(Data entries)
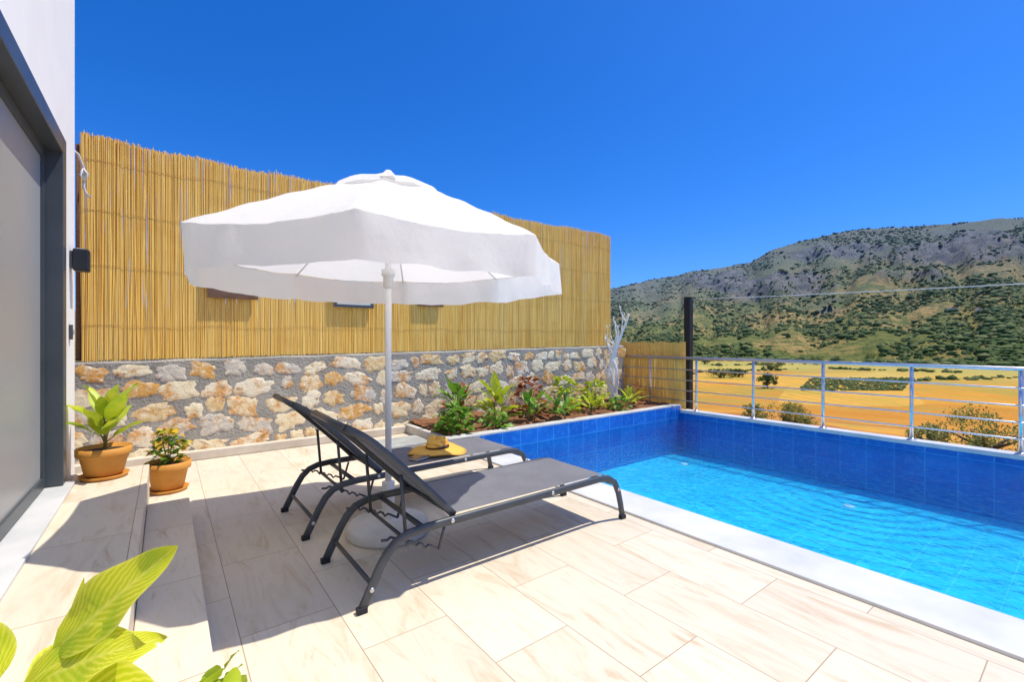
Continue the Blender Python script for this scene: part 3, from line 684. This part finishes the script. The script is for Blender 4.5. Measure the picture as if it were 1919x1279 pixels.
# ------------------------------------------------------------------ sun loungers
def make_lounger():
    e = empty('sun_lounger', (0, 0, 0))
    path = [(0, .012), (.03, .075), (.085, .185), (.125, .25), (.175, .295), (.24, .318), (.34, .326), (.7, .328), (1.2, .33), (1.66, .333), (1.76, .322), (1.83, .28), (1.87, .20), (1.895, .11), (1.915, .012)]
    for s in (-1, 1):
        o = MB().sweep(path, s * .31, .026, .042).build('side_frame', MT['frame'], e)
        for x, z in ((.045, .10), (.49, .328), (1.22, .330), (1.86, .225)):
            b = MB(); b.lathe([(0, .004), (.009, .004), (.012, .001), (.012, 0)], n=12)
            b.v = [(x + p[0], s * (.3235 + p[2]), z + p[1]) for p in b.v]; b.build('bolt', MT['bolt'], o)
        for x in (0.0, 1.915):
            f = MB(); f.box(x - .025, x + .025, s * .31 - .017, s * .31 + .017, 0, .03); f.build('foot', MT['black'], o, .004)
    for x, z in ((.34, .312), (1.80, .285)):
        MB().tube([(x, -.30, z), (x, .30, z)], .015, 10).build('crossbar', MT['frame'], e)
    MB().tube([(.05, -.30, .12), (.05, .30, .12)], .012, 10).build('crossbar', MT['frame'], e)
    s = MB(); nu, nv = 30, 8; gi = []
    for i in range(nu + 1):
        u = i / nu; x = .50 + u * 1.32
        for j in range(nv + 1):
            v = j / nv * 2 - 1; z = .352 - .014 * (1 - v * v) * math.sin(PI * min(1, u * 1.02))
            if x > 1.70: z -= ((x - 1.70) / .12) ** 2 * .045
            gi.append(s.V((x, v * .285, z)))
    for i in range(nu):
        for j in range(nv):
            a = i * (nv + 1) + j; s.Fc([gi[a], gi[a + nv + 1], gi[a + nv + 2], gi[a + 1]], smooth=True)
    s.build('seat', MT['sling'], e)
    def bp(t):
        x = .515 - .50 * t - .05 * t * t; z = .345 + .545 * t
        if t > .88: x -= (t - .88) * .3
        return x, z
    tt = [k / 12 for k in range(13)]
    br = MB(); br.sweep([bp(t) for t in tt], -.285, .026, .04); br.sweep([bp(t) for t in tt], .285, .026, .04)
    x, z = bp(1); br.tube([(x, -.285, z), (x, .285, z)], .017, 10)
    x, z = bp(.03); br.tube([(x, -.285, z), (x, .285, z)], .014, 10)
    bo = br.build('backrest_frame', MT['frame'], e)
    s = MB(); gi = []
    for i in range(nu + 1):
        t = i / nu; x, z = bp(t)
        for j in range(nv + 1):
            v = j / nv * 2 - 1; sg = .022 * (1 - v * v) * math.sin(PI * t) - .012
            gi.append(s.V((x - sg * .72, v * .272, z - sg * .69)))
    for i in range(nu):
        for j in range(nv):
            a = i * (nv + 1) + j; s.Fc([gi[a], gi[a + nv + 1], gi[a + nv + 2], gi[a + 1]], smooth=True)
    s.build('backrest_sling', MT['sling'], bo)
    for sd in (-1, 1):
        rk = MB(); P = []
        for k in range(5):
            x0 = .14 + k * .052; z0 = .30 - k * .024
            P += [(x0, z0), (x0 + .018, z0 + .010), (x0 + .036, z0 + .001)]
        rk.sweep([(.11, .305)] + P + [(.43, .175)], sd * .275, .012, .012)
        rk.sweep([(.43, .175), (.47, .31)], sd * .275, .012, .014)
        rk.build('notched_rack', MT['frame'], e)
    pr = MB(); x, z = bp(.52)
    for sd in (-1, 1): pr.tube([(x - .02, sd * .255, z - .02), (.25, sd * .255, .265)], .010, 8)
    pr.tube([(.25, -.275, .265), (.25, .275, .265)], .010, 8)
    pr.build('backrest_prop', MT['frame'], e)
    return e
l1 = make_lounger(); l1.location = (.745, 2.47, 0)
l2 = copy_tree(l1); l2.location = (.725, 3.49, 0); l2.rotation_euler.z = math.radians(.6)
tag(l1, 'dark grey sun lounger nearest the camera, with an empty sling seat', 'sun lounger', 'sun loungers under the parasol')
tag(l2, 'dark grey sun lounger behind the pole, holding the straw hat', 'sun lounger', 'sun loungers under the parasol')

def hw(i, a, r, z):
    if r > .12: z += .012 * math.sin(2 * a + .7) * (r / .23) ** 2 + .006 * math.sin(5 * a); r *= 1 + .02 * math.sin(3 * a)
    elif z > .03: z += -.018 * math.cos(2 * a) * (z / .10); r *= 1 + .12 * math.cos(2 * a)
    return r, z
ht = tag(empty('straw_hat', (1.86, 3.50, .362), .5), 'woven straw sun hat lying on the seat of the rear lounger', 'hat')
MB().lathe([(.245, -.004), (.25, .0), (.205, .012), (.15, .018), (.105, .022), (.098, .028)], n=48, wob=hw).build('brim', MT['straw'], ht)
MB().lathe([(.0985, .026), (.098, .05), (.09, .085), (.07, .105), (.04, .106), (0.0001, .10)], n=40, wob=hw).build('crown', MT['straw'], ht)
MB().lathe([(.102, .029), (.1015, .045)], n=40, wob=hw).build('hat_band', MT['band'], ht)
bk = tag(empty('book', (1.63, 3.36, .352), .35), 'small brown book lying beside the straw hat on the rear lounger', 'book')
MB().box(-.072, .068, -.046, .046, .004, .018).build('pages', MT['paper'], bk)
c = MB(); c.box(-.075, .075, -.05, .05, 0, .0035); c.box(-.075, .075, -.05, .05, .0185, .022); c.box(.0685, .075, -.05, .05, .0036, .0184)
c.build('book_cover', MT['cover'], bk)

# ------------------------------------------------------------------ potted plants and bed plants
def pot(e, r, h):
    k = r / .2
    MB().lathe([(0, .028), (r * .66, .028), (r * .70, .04), (r * .86, h * .72), (r * .88, h * .74), (r * .98, h * .75), (r, h * .79), (r, h), (r * .93, h), (r * .90, h * .86), (0.0001, h * .86)], n=40).build('pot', MT['terracotta'], e)
    MB().lathe([(0, .001), (r * .80, .001), (r * .90, .035 * k), (r * .87, .036 * k), (r * .78, .012), (0, .012)], n=40).build('saucer', MT['terracotta'], e)
    MB().lathe([(r * .895, h * .865), (r * .5, h * .885), (0.0001, h * .89)], n=24).build('potting_soil', MT['potsoil'], e)
def rosette(fm, sm, rnd, cz, nl, Ls, Ws, up=(.5, 1.4), droop=(.1, .5), stemh=0, cx=0, cy=0, fold=.25):
    if stemh: sm.tube([(cx, cy, cz), (cx + .01, cy, cz + stemh * .5), (cx, cy + .01, cz + stemh)], [.012, .010, .006], 6)
    for k in range(nl):
        a = k * 2.4 + rnd.uniform(-.3, .3); f = k / max(1, nl - 1); zz = cz + stemh * (.25 + .75 * f)
        e = rnd.uniform(*up) * (.6 + .55 * f)
        d = (math.cos(a) * math.cos(e), math.sin(a) * math.cos(e), math.sin(e))
        Lf = rnd.uniform(*Ls)
        st0 = Vector((cx, cy, zz)); st1 = st0 + Vector(d) * Lf * .22
        sm.tube([st0, st1], [.006, .004], 5)
        fm.leaf(st1, d, Lf, Lf * rnd.uniform(*Ws), rnd.uniform(*droop), fold, 8, rnd.uniform(-.4, .4))
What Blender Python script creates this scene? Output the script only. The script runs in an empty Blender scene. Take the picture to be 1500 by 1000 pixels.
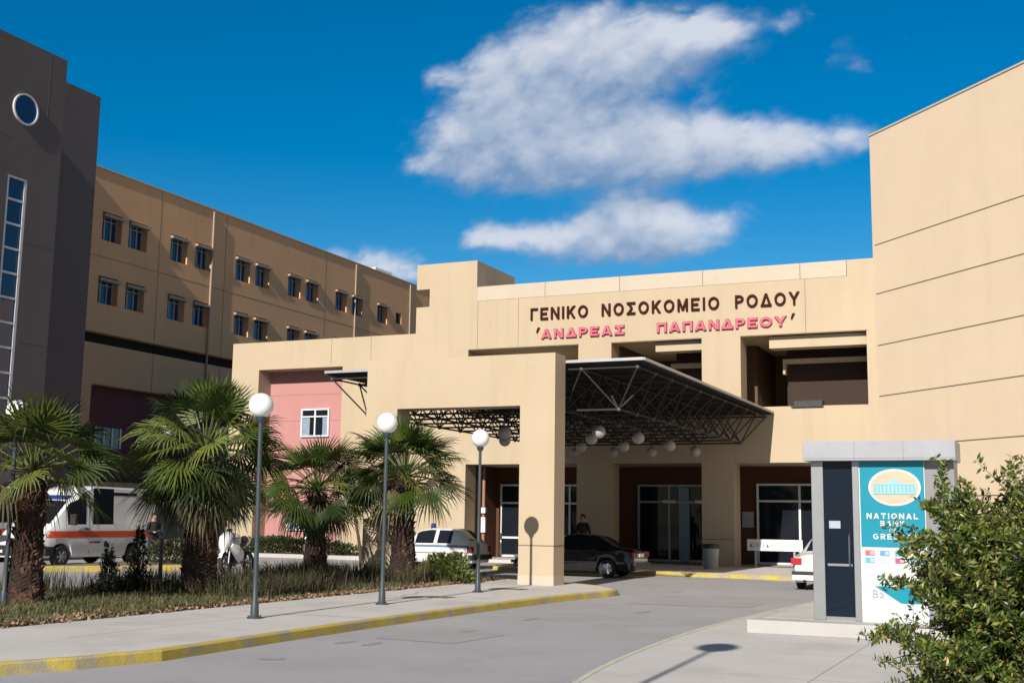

#### Short task:
Repeat all of the records verbatim, leaving out the pictures.

#### Correct output:
Continue the Blender Python script for this scene: part 3, from line 684. This part finishes the script. The script is for Blender 4.5. Measure the picture as if it were 1919x1279 pixels.
# ------------------------------------------------------------------ sun loungers
def make_lounger():
    e = empty('sun_lounger', (0, 0, 0))
    path = [(0, .012), (.03, .075), (.085, .185), (.125, .25), (.175, .295), (.24, .318), (.34, .326), (.7, .328), (1.2, .33), (1.66, .333), (1.76, .322), (1.83, .28), (1.87, .20), (1.895, .11), (1.915, .012)]
    for s in (-1, 1):
        o = MB().sweep(path, s * .31, .026, .042).build('side_frame', MT['frame'], e)
        for x, z in ((.045, .10), (.49, .328), (1.22, .330), (1.86, .225)):
            b = MB(); b.lathe([(0, .004), (.009, .004), (.012, .001), (.012, 0)], n=12)
            b.v = [(x + p[0], s * (.3235 + p[2]), z + p[1]) for p in b.v]; b.build('bolt', MT['bolt'], o)
        for x in (0.0, 1.915):
            f = MB(); f.box(x - .025, x + .025, s * .31 - .017, s * .31 + .017, 0, .03); f.build('foot', MT['black'], o, .004)
    for x, z in ((.34, .312), (1.80, .285)):
        MB().tube([(x, -.30, z), (x, .30, z)], .015, 10).build('crossbar', MT['frame'], e)
    MB().tube([(.05, -.30, .12), (.05, .30, .12)], .012, 10).build('crossbar', MT['frame'], e)
    s = MB(); nu, nv = 30, 8; gi = []
    for i in range(nu + 1):
        u = i / nu; x = .50 + u * 1.32
        for j in range(nv + 1):
            v = j / nv * 2 - 1; z = .352 - .014 * (1 - v * v) * math.sin(PI * min(1, u * 1.02))
            if x > 1.70: z -= ((x - 1.70) / .12) ** 2 * .045
            gi.append(s.V((x, v * .285, z)))
    for i in range(nu):
        for j in range(nv):
            a = i * (nv + 1) + j; s.Fc([gi[a], gi[a + nv + 1], gi[a + nv + 2], gi[a + 1]], smooth=True)
    s.build('seat', MT['sling'], e)
    def bp(t):
        x = .515 - .50 * t - .05 * t * t; z = .345 + .545 * t
        if t > .88: x -= (t - .88) * .3
        return x, z
    tt = [k / 12 for k in range(13)]
    br = MB(); br.sweep([bp(t) for t in tt], -.285, .026, .04); br.sweep([bp(t) for t in tt], .285, .026, .04)
    x, z = bp(1); br.tube([(x, -.285, z), (x, .285, z)], .017, 10)
    x, z = bp(.03); br.tube([(x, -.285, z), (x, .285, z)], .014, 10)
    bo = br.build('backrest_frame', MT['frame'], e)
    s = MB(); gi = []
    for i in range(nu + 1):
        t = i / nu; x, z = bp(t)
        for j in range(nv + 1):
            v = j / nv * 2 - 1; sg = .022 * (1 - v * v) * math.sin(PI * t) - .012
            gi.append(s.V((x - sg * .72, v * .272, z - sg * .69)))
    for i in range(nu):
        for j in range(nv):
            a = i * (nv + 1) + j; s.Fc([gi[a], gi[a + nv + 1], gi[a + nv + 2], gi[a + 1]], smooth=True)
    s.build('backrest_sling', MT['sling'], bo)
    for sd in (-1, 1):
        rk = MB(); P = []
        for k in range(5):
            x0 = .14 + k * .052; z0 = .30 - k * .024
            P += [(x0, z0), (x0 + .018, z0 + .010), (x0 + .036, z0 + .001)]
        rk.sweep([(.11, .305)] + P + [(.43, .175)], sd * .275, .012, .012)
        rk.sweep([(.43, .175), (.47, .31)], sd * .275, .012, .014)
        rk.build('notched_rack', MT['frame'], e)
    pr = MB(); x, z = bp(.52)
    for sd in (-1, 1): pr.tube([(x - .02, sd * .255, z - .02), (.25, sd * .255, .265)], .010, 8)
    pr.tube([(.25, -.275, .265), (.25, .275, .265)], .010, 8)
    pr.build('backrest_prop', MT['frame'], e)
    return e
l1 = make_lounger(); l1.location = (.745, 2.47, 0)
l2 = copy_tree(l1); l2.location = (.725, 3.49, 0); l2.rotation_euler.z = math.radians(.6)
tag(l1, 'dark grey sun lounger nearest the camera, with an empty sling seat', 'sun lounger', 'sun loungers under the parasol')
tag(l2, 'dark grey sun lounger behind the pole, holding the straw hat', 'sun lounger', 'sun loungers under the parasol')

def hw(i, a, r, z):
    if r > .12: z += .012 * math.sin(2 * a + .7) * (r / .23) ** 2 + .006 * math.sin(5 * a); r *= 1 + .02 * math.sin(3 * a)
    elif z > .03: z += -.018 * math.cos(2 * a) * (z / .10); r *= 1 + .12 * math.cos(2 * a)
    return r, z
ht = tag(empty('straw_hat', (1.86, 3.50, .362), .5), 'woven straw sun hat lying on the seat of the rear lounger', 'hat')
MB().lathe([(.245, -.004), (.25, .0), (.205, .012), (.15, .018), (.105, .022), (.098, .028)], n=48, wob=hw).build('brim', MT['straw'], ht)
MB().lathe([(.0985, .026), (.098, .05), (.09, .085), (.07, .105), (.04, .106), (0.0001, .10)], n=40, wob=hw).build('crown', MT['straw'], ht)
MB().lathe([(.102, .029), (.1015, .045)], n=40, wob=hw).build('hat_band', MT['band'], ht)
bk = tag(empty('book', (1.63, 3.36, .352), .35), 'small brown book lying beside the straw hat on the rear lounger', 'book')
MB().box(-.072, .068, -.046, .046, .004, .018).build('pages', MT['paper'], bk)
c = MB(); c.box(-.075, .075, -.05, .05, 0, .0035); c.box(-.075, .075, -.05, .05, .0185, .022); c.box(.0685, .075, -.05, .05, .0036, .0184)
c.build('book_cover', MT['cover'], bk)

# ------------------------------------------------------------------ potted plants and bed plants
def pot(e, r, h):
    k = r / .2
    MB().lathe([(0, .028), (r * .66, .028), (r * .70, .04), (r * .86, h * .72), (r * .88, h * .74), (r * .98, h * .75), (r, h * .79), (r, h), (r * .93, h), (r * .90, h * .86), (0.0001, h * .86)], n=40).build('pot', MT['terracotta'], e)
    MB().lathe([(0, .001), (r * .80, .001), (r * .90, .035 * k), (r * .87, .036 * k), (r * .78, .012), (0, .012)], n=40).build('saucer', MT['terracotta'], e)
    MB().lathe([(r * .895, h * .865), (r * .5, h * .885), (0.0001, h * .89)], n=24).build('potting_soil', MT['potsoil'], e)
def rosette(fm, sm, rnd, cz, nl, Ls, Ws, up=(.5, 1.4), droop=(.1, .5), stemh=0, cx=0, cy=0, fold=.25):
    if stemh: sm.tube([(cx, cy, cz), (cx + .01, cy, cz + stemh * .5), (cx, cy + .01, cz + stemh)], [.012, .010, .006], 6)
    for k in range(nl):
        a = k * 2.4 + rnd.uniform(-.3, .3); f = k / max(1, nl - 1); zz = cz + stemh * (.25 + .75 * f)
        e = rnd.uniform(*up) * (.6 + .55 * f)
        d = (math.cos(a) * math.cos(e), math.sin(a) * math.cos(e), math.sin(e))
        Lf = rnd.uniform(*Ls)
        st0 = Vector((cx, cy, zz)); st1 = st0 + Vector(d) * Lf * .22
        sm.tube([st0, st1], [.006, .004], 5)
        fm.leaf(st1, d, Lf, Lf * rnd.uniform(*Ws), rnd.uniform(*droop), fold, 8, rnd.uniform(-.4, .4))
What Blender Python script creates this scene? Output the script only. The script runs in an empty Blender scene. Take the picture to be 1500 by 1000 pixels.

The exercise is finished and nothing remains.